● BRIEF: Exactly reproduce the lines that follow.

● COLLECTED DATA:
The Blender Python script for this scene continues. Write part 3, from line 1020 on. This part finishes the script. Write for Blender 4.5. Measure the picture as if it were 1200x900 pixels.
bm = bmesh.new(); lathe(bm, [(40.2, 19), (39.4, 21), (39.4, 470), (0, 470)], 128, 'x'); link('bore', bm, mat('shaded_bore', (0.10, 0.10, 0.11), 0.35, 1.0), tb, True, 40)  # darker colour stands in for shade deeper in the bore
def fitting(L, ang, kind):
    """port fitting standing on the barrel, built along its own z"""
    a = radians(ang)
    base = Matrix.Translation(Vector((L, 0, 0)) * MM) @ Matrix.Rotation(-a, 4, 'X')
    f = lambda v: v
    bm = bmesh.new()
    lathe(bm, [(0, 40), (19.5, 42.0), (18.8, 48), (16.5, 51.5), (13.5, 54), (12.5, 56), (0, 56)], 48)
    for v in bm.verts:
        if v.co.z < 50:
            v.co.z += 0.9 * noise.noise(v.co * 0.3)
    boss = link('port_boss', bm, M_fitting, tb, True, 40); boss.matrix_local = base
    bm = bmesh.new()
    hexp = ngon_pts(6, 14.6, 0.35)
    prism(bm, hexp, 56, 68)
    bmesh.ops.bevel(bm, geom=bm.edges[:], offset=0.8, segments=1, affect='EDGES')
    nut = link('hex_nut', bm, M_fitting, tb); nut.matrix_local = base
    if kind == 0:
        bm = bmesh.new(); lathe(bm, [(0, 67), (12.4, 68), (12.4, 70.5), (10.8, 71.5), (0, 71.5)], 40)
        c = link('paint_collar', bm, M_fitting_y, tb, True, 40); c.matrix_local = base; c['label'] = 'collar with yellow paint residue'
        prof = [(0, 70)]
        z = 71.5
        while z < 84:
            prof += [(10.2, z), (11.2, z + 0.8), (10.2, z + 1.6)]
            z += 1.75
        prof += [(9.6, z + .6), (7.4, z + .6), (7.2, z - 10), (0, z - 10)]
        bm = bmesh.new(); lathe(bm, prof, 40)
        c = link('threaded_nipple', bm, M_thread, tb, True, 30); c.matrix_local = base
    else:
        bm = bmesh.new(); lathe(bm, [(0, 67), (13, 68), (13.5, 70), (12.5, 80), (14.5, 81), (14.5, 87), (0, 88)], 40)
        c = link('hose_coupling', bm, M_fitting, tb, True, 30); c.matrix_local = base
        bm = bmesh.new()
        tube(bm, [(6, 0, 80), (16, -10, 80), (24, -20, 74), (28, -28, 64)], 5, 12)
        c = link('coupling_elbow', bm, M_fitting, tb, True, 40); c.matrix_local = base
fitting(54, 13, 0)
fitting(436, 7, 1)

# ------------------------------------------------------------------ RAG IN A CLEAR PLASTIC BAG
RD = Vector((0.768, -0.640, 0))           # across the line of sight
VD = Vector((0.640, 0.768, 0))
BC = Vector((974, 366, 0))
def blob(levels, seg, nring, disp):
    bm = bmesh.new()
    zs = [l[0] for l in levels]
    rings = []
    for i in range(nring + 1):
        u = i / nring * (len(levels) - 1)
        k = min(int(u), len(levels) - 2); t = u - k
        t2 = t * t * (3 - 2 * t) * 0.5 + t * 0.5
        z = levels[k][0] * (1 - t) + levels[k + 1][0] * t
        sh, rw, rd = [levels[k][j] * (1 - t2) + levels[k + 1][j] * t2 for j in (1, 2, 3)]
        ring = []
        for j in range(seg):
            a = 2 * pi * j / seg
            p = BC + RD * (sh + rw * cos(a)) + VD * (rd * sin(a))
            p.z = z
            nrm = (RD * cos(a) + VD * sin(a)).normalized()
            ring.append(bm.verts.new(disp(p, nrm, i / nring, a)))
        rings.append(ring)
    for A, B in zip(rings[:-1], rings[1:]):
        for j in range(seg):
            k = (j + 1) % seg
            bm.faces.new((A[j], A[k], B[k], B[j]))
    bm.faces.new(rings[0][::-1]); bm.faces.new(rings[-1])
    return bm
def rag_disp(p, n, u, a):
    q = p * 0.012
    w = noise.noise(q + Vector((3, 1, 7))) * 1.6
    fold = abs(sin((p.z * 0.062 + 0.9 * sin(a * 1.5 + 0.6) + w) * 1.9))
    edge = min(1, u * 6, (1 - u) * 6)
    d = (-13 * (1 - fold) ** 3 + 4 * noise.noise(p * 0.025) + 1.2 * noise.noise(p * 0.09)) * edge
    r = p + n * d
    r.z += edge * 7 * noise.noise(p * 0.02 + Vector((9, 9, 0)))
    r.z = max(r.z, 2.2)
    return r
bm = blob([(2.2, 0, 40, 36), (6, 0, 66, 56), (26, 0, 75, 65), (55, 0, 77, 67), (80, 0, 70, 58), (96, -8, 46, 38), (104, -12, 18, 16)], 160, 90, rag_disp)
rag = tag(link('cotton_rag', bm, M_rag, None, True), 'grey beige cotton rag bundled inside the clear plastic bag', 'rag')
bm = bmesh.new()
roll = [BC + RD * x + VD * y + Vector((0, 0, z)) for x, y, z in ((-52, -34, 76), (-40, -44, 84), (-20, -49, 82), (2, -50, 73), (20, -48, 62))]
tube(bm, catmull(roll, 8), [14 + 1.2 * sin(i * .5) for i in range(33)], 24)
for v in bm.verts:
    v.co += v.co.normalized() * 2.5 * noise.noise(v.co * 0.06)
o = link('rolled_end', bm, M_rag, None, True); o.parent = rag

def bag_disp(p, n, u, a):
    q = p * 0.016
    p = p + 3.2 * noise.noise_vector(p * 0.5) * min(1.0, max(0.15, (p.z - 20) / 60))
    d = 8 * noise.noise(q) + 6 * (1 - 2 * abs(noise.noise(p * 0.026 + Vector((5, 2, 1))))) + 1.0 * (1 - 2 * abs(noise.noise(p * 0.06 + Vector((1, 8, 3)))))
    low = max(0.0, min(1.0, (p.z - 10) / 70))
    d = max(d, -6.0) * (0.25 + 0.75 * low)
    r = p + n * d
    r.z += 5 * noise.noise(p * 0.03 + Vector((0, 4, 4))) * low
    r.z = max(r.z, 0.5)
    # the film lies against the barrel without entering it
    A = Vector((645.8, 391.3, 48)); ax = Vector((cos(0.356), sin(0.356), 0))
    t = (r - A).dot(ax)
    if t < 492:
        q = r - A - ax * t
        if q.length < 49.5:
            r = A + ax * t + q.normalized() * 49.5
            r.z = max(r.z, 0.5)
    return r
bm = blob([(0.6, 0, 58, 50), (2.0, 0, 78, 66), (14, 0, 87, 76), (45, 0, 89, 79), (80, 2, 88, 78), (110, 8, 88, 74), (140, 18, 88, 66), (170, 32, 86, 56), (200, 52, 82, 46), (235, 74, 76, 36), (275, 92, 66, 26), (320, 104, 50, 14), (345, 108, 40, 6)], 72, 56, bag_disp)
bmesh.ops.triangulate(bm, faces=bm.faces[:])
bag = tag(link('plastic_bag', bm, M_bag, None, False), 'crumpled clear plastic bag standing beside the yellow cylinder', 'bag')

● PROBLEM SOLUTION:
The Blender Python script for this scene continues. Write part 3, from line 1020 on. This part finishes the script. Write for Blender 4.5. Measure the picture as if it were 1200x900 pixels.
bm = bmesh.new(); lathe(bm, [(40.2, 19), (39.4, 21), (39.4, 470), (0, 470)], 128, 'x'); link('bore', bm, mat('shaded_bore', (0.10, 0.10, 0.11), 0.35, 1.0), tb, True, 40)  # darker colour stands in for shade deeper in the bore
def fitting(L, ang, kind):
    """port fitting standing on the barrel, built along its own z"""
    a = radians(ang)
    base = Matrix.Translation(Vector((L, 0, 0)) * MM) @ Matrix.Rotation(-a, 4, 'X')
    f = lambda v: v
    bm = bmesh.new()
    lathe(bm, [(0, 40), (19.5, 42.0), (18.8, 48), (16.5, 51.5), (13.5, 54), (12.5, 56), (0, 56)], 48)
    for v in bm.verts:
        if v.co.z < 50:
            v.co.z += 0.9 * noise.noise(v.co * 0.3)
    boss = link('port_boss', bm, M_fitting, tb, True, 40); boss.matrix_local = base
    bm = bmesh.new()
    hexp = ngon_pts(6, 14.6, 0.35)
    prism(bm, hexp, 56, 68)
    bmesh.ops.bevel(bm, geom=bm.edges[:], offset=0.8, segments=1, affect='EDGES')
    nut = link('hex_nut', bm, M_fitting, tb); nut.matrix_local = base
    if kind == 0:
        bm = bmesh.new(); lathe(bm, [(0, 67), (12.4, 68), (12.4, 70.5), (10.8, 71.5), (0, 71.5)], 40)
        c = link('paint_collar', bm, M_fitting_y, tb, True, 40); c.matrix_local = base; c['label'] = 'collar with yellow paint residue'
        prof = [(0, 70)]
        z = 71.5
        while z < 84:
            prof += [(10.2, z), (11.2, z + 0.8), (10.2, z + 1.6)]
            z += 1.75
        prof += [(9.6, z + .6), (7.4, z + .6), (7.2, z - 10), (0, z - 10)]
        bm = bmesh.new(); lathe(bm, prof, 40)
        c = link('threaded_nipple', bm, M_thread, tb, True, 30); c.matrix_local = base
    else:
        bm = bmesh.new(); lathe(bm, [(0, 67), (13, 68), (13.5, 70), (12.5, 80), (14.5, 81), (14.5, 87), (0, 88)], 40)
        c = link('hose_coupling', bm, M_fitting, tb, True, 30); c.matrix_local = base
        bm = bmesh.new()
        tube(bm, [(6, 0, 80), (16, -10, 80), (24, -20, 74), (28, -28, 64)], 5, 12)
        c = link('coupling_elbow', bm, M_fitting, tb, True, 40); c.matrix_local = base
fitting(54, 13, 0)
fitting(436, 7, 1)

# ------------------------------------------------------------------ RAG IN A CLEAR PLASTIC BAG
RD = Vector((0.768, -0.640, 0))           # across the line of sight
VD = Vector((0.640, 0.768, 0))
BC = Vector((974, 366, 0))
def blob(levels, seg, nring, disp):
    bm = bmesh.new()
    zs = [l[0] for l in levels]
    rings = []
    for i in range(nring + 1):
        u = i / nring * (len(levels) - 1)
        k = min(int(u), len(levels) - 2); t = u - k
        t2 = t * t * (3 - 2 * t) * 0.5 + t * 0.5
        z = levels[k][0] * (1 - t) + levels[k + 1][0] * t
        sh, rw, rd = [levels[k][j] * (1 - t2) + levels[k + 1][j] * t2 for j in (1, 2, 3)]
        ring = []
        for j in range(seg):
            a = 2 * pi * j / seg
            p = BC + RD * (sh + rw * cos(a)) + VD * (rd * sin(a))
            p.z = z
            nrm = (RD * cos(a) + VD * sin(a)).normalized()
            ring.append(bm.verts.new(disp(p, nrm, i / nring, a)))
        rings.append(ring)
    for A, B in zip(rings[:-1], rings[1:]):
        for j in range(seg):
            k = (j + 1) % seg
            bm.faces.new((A[j], A[k], B[k], B[j]))
    bm.faces.new(rings[0][::-1]); bm.faces.new(rings[-1])
    return bm
def rag_disp(p, n, u, a):
    q = p * 0.012
    w = noise.noise(q + Vector((3, 1, 7))) * 1.6
    fold = abs(sin((p.z * 0.062 + 0.9 * sin(a * 1.5 + 0.6) + w) * 1.9))
    edge = min(1, u * 6, (1 - u) * 6)
    d = (-13 * (1 - fold) ** 3 + 4 * noise.noise(p * 0.025) + 1.2 * noise.noise(p * 0.09)) * edge
    r = p + n * d
    r.z += edge * 7 * noise.noise(p * 0.02 + Vector((9, 9, 0)))
    r.z = max(r.z, 2.2)
    return r
bm = blob([(2.2, 0, 40, 36), (6, 0, 66, 56), (26, 0, 75, 65), (55, 0, 77, 67), (80, 0, 70, 58), (96, -8, 46, 38), (104, -12, 18, 16)], 160, 90, rag_disp)
rag = tag(link('cotton_rag', bm, M_rag, None, True), 'grey beige cotton rag bundled inside the clear plastic bag', 'rag')
bm = bmesh.new()
roll = [BC + RD * x + VD * y + Vector((0, 0, z)) for x, y, z in ((-52, -34, 76), (-40, -44, 84), (-20, -49, 82), (2, -50, 73), (20, -48, 62))]
tube(bm, catmull(roll, 8), [14 + 1.2 * sin(i * .5) for i in range(33)], 24)
for v in bm.verts:
    v.co += v.co.normalized() * 2.5 * noise.noise(v.co * 0.06)
o = link('rolled_end', bm, M_rag, None, True); o.parent = rag

def bag_disp(p, n, u, a):
    q = p * 0.016
    p = p + 3.2 * noise.noise_vector(p * 0.5) * min(1.0, max(0.15, (p.z - 20) / 60))
    d = 8 * noise.noise(q) + 6 * (1 - 2 * abs(noise.noise(p * 0.026 + Vector((5, 2, 1))))) + 1.0 * (1 - 2 * abs(noise.noise(p * 0.06 + Vector((1, 8, 3)))))
    low = max(0.0, min(1.0, (p.z - 10) / 70))
    d = max(d, -6.0) * (0.25 + 0.75 * low)
    r = p + n * d
    r.z += 5 * noise.noise(p * 0.03 + Vector((0, 4, 4))) * low
    r.z = max(r.z, 0.5)
    # the film lies against the barrel without entering it
    A = Vector((645.8, 391.3, 48)); ax = Vector((cos(0.356), sin(0.356), 0))
    t = (r - A).dot(ax)
    if t < 492:
        q = r - A - ax * t
        if q.length < 49.5:
            r = A + ax * t + q.normalized() * 49.5
            r.z = max(r.z, 0.5)
    return r
bm = blob([(0.6, 0, 58, 50), (2.0, 0, 78, 66), (14, 0, 87, 76), (45, 0, 89, 79), (80, 2, 88, 78), (110, 8, 88, 74), (140, 18, 88, 66), (170, 32, 86, 56), (200, 52, 82, 46), (235, 74, 76, 36), (275, 92, 66, 26), (320, 104, 50, 14), (345, 108, 40, 6)], 72, 56, bag_disp)
bmesh.ops.triangulate(bm, faces=bm.faces[:])
bag = tag(link('plastic_bag', bm, M_bag, None, False), 'crumpled clear plastic bag standing beside the yellow cylinder', 'bag')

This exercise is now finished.